>>>
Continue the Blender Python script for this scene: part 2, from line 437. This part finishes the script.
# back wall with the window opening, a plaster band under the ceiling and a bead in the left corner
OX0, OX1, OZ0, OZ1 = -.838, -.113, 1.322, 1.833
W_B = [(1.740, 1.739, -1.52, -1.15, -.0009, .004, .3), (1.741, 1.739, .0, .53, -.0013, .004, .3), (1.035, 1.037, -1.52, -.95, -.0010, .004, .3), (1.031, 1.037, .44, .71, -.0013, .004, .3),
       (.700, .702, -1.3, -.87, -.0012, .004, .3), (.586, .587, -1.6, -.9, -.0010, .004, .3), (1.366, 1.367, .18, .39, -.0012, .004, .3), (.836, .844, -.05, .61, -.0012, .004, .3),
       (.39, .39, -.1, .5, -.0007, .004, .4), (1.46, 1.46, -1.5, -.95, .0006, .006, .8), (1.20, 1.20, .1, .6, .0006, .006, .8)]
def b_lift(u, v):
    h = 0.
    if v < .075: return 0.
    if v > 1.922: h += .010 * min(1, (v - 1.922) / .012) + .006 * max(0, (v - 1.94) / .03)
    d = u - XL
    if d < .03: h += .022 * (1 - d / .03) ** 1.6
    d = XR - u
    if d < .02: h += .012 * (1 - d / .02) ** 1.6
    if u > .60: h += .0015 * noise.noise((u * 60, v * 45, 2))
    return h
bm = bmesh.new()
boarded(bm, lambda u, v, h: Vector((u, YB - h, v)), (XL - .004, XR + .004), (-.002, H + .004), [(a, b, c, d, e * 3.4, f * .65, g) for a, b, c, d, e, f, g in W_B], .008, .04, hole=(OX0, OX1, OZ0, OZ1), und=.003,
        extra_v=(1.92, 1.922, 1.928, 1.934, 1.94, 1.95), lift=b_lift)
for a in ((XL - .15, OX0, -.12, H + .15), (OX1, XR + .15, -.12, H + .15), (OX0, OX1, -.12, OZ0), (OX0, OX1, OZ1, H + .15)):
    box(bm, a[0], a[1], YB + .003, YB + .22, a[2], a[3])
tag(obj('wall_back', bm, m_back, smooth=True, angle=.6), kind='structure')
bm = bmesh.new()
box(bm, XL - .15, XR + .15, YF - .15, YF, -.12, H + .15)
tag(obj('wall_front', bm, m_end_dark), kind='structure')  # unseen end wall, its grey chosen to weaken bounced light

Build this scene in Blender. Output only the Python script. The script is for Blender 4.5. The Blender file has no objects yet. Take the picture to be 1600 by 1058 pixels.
<<<
▶ What is required
All of the data needs to be printed once more, exactly.

▶ Result below
Continue the Blender Python script for this scene: part 2, from line 437. This part finishes the script.
# back wall with the window opening, a plaster band under the ceiling and a bead in the left corner
OX0, OX1, OZ0, OZ1 = -.838, -.113, 1.322, 1.833
W_B = [(1.740, 1.739, -1.52, -1.15, -.0009, .004, .3), (1.741, 1.739, .0, .53, -.0013, .004, .3), (1.035, 1.037, -1.52, -.95, -.0010, .004, .3), (1.031, 1.037, .44, .71, -.0013, .004, .3),
       (.700, .702, -1.3, -.87, -.0012, .004, .3), (.586, .587, -1.6, -.9, -.0010, .004, .3), (1.366, 1.367, .18, .39, -.0012, .004, .3), (.836, .844, -.05, .61, -.0012, .004, .3),
       (.39, .39, -.1, .5, -.0007, .004, .4), (1.46, 1.46, -1.5, -.95, .0006, .006, .8), (1.20, 1.20, .1, .6, .0006, .006, .8)]
def b_lift(u, v):
    h = 0.
    if v < .075: return 0.
    if v > 1.922: h += .010 * min(1, (v - 1.922) / .012) + .006 * max(0, (v - 1.94) / .03)
    d = u - XL
    if d < .03: h += .022 * (1 - d / .03) ** 1.6
    d = XR - u
    if d < .02: h += .012 * (1 - d / .02) ** 1.6
    if u > .60: h += .0015 * noise.noise((u * 60, v * 45, 2))
    return h
bm = bmesh.new()
boarded(bm, lambda u, v, h: Vector((u, YB - h, v)), (XL - .004, XR + .004), (-.002, H + .004), [(a, b, c, d, e * 3.4, f * .65, g) for a, b, c, d, e, f, g in W_B], .008, .04, hole=(OX0, OX1, OZ0, OZ1), und=.003,
        extra_v=(1.92, 1.922, 1.928, 1.934, 1.94, 1.95), lift=b_lift)
for a in ((XL - .15, OX0, -.12, H + .15), (OX1, XR + .15, -.12, H + .15), (OX0, OX1, -.12, OZ0), (OX0, OX1, OZ1, H + .15)):
    box(bm, a[0], a[1], YB + .003, YB + .22, a[2], a[3])
tag(obj('wall_back', bm, m_back, smooth=True, angle=.6), kind='structure')
bm = bmesh.new()
box(bm, XL - .15, XR + .15, YF - .15, YF, -.12, H + .15)
tag(obj('wall_front', bm, m_end_dark), kind='structure')  # unseen end wall, its grey chosen to weaken bounced light

Build this scene in Blender. Output only the Python script. The script is for Blender 4.5. The Blender file has no objects yet. Take the picture to be 1600 by 1058 pixels.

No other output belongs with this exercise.